Plant it in your mind as a seed thought and share what comes forth.

A person can never be a disciple without the quality of persistence. Many failed disciples just give up when a few obstacles get in the way.

A common excuse given when some problem appears is:

"This must be a sign from God that I am not supposed to do this."

I personally find this to be a most annoying excuse and when I hear someone say this I often reply with something like:

"You've got it upside down. When you are headed in a right direction that will produce positive results, a negative force follows to fill the vacuum. This has the effect of bringing things into your life that makes it more difficult to accomplish the goal. It may seem like a sign from God that you are not supposed to do this thing, but the opposite is true. If it is a sign if anything, that you are supposed to forge ahead, not quit."

Nothing important ever gets done without persistence. If the seeker wants to accomplish the difficult he must persist.

One of the greatest examples of persistence was told by Napoleon Hill in his book, "Think and Grow Rich."

  

(Begin Quoted Material)

A Fifty-Cent Lesson In Persistence

"Shortly after Mr. Darby received his degree from the 'University of Hard Knocks,' and had decided to profit by his experience in the gold mining business, he had the good fortune to be present on an occasion that proved to him that 'No' does not necessarily mean no. One afternoon he was helping his uncle grind wheat in an old fashioned mill. The uncle operated a large farm on which a number of colored sharecrop farmers lived. Quietly, the door was opened, and a small colored child, the daughter of a tenant, walked in and took her place near the door. The uncle looked up, saw the child, and barked at her roughly, 'what do you want?' Meekly, the child replied, 'My mammy say send her fifty cents.'

"'I'll not do it,' the uncle retorted, 'Now you run on home.'

"'Yas sah,' the child replied. But she did not move. The uncle went ahead with his work, so busily engaged that he did not pay enough attention to the child to observe that she did not leave. When he looked up and saw her still standing there, he yelled at her, 'I told you to go on home! Now go, or I'll take a switch to you.'

"The little girl said 'yas sah,' but she did not budge an inch. The uncle dropped a sack of grain he was about to pour into the mill hopper, picked up a barrel stave, and started toward the child with an expression on his face that indicated trouble. Darby held his breath. He was certain he was about to witness a murder. He knew his uncle had a fierce temper. He knew that colored children were not supposed to defy white people in that part of the country.
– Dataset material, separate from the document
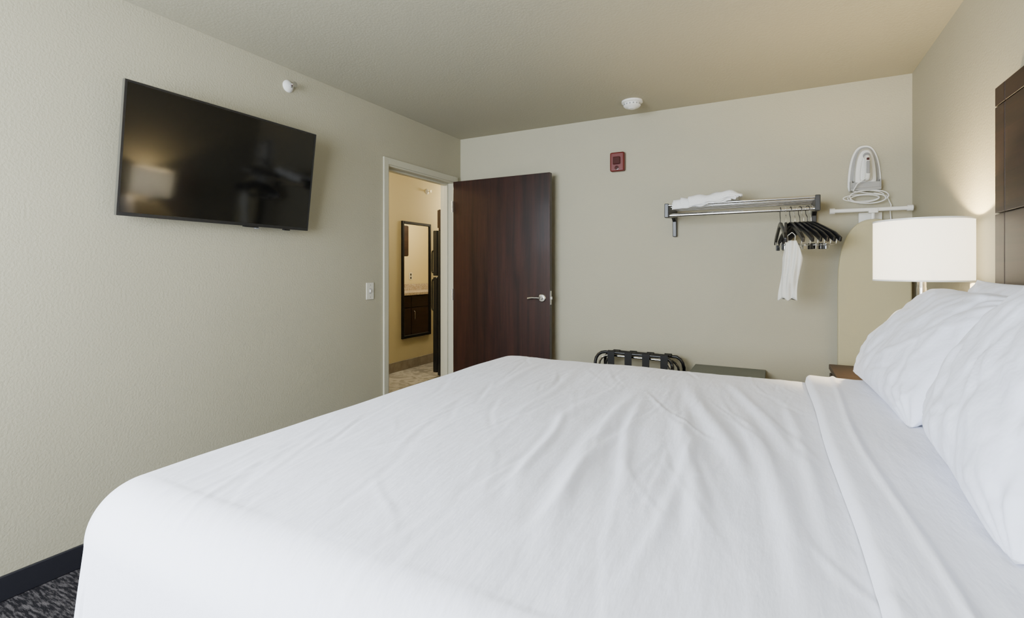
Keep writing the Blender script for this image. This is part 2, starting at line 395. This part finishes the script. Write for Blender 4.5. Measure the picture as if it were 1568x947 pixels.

"When the uncle reached the spot where the child was standing, she quickly stepped forward one step, looked up into his eyes, and screamed at the top of her shrill voice, 'MY MAMMY'S GOTTA HAVE THAT FIFTY CENTS!'

"The uncle stopped, looked at her for a minute, then slowly laid the barrel stave on the floor, put his hand in his pocket, took out half a dollar, and gave it to her. The child took the money and slowly backed toward the door, never taking her eyes off the man whom she had just conquered. After she had gone, the uncle sat down on a box and looked out the window into space for more than ten minutes. He was pondering, with awe, over the whipping he had just taken. Mr. Darby, too, was doing some thinking. That was the first time in all his experience that he had seen a colored child deliberately master an adult white person. How did she do it? What happened to his uncle that caused him to lose his fierceness and become as docile as a lamb? What strange power did this child use that made her master over her superior? These and other similar questions flashed into Darby's mind, but he did not find the answer until years later, when he told me the story."

(End Of Quoted Material)

  

JJ:

The answer of course was the child had her mind made up that she was going home with that 50 cents and was going to persist with determination until she got it.
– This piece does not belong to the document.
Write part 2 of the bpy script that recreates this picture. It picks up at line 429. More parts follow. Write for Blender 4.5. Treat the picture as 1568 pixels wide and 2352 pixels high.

Even so must the disciple persist with fierce power of will until the goal is achieved.

  

Key Six -- Know Your Limitations & Your Strengths

Questions:

Aren't we supposed to be unlimited? What the value of knowing limitations then?

How do we discover our limitations and how do we remove them?

What does the initiations have to do with limitations?

How is this important to making persistence effective?

  

"Chance is always powerful. Let your hook be always cast in the pool where you least expect it, there will be a fish."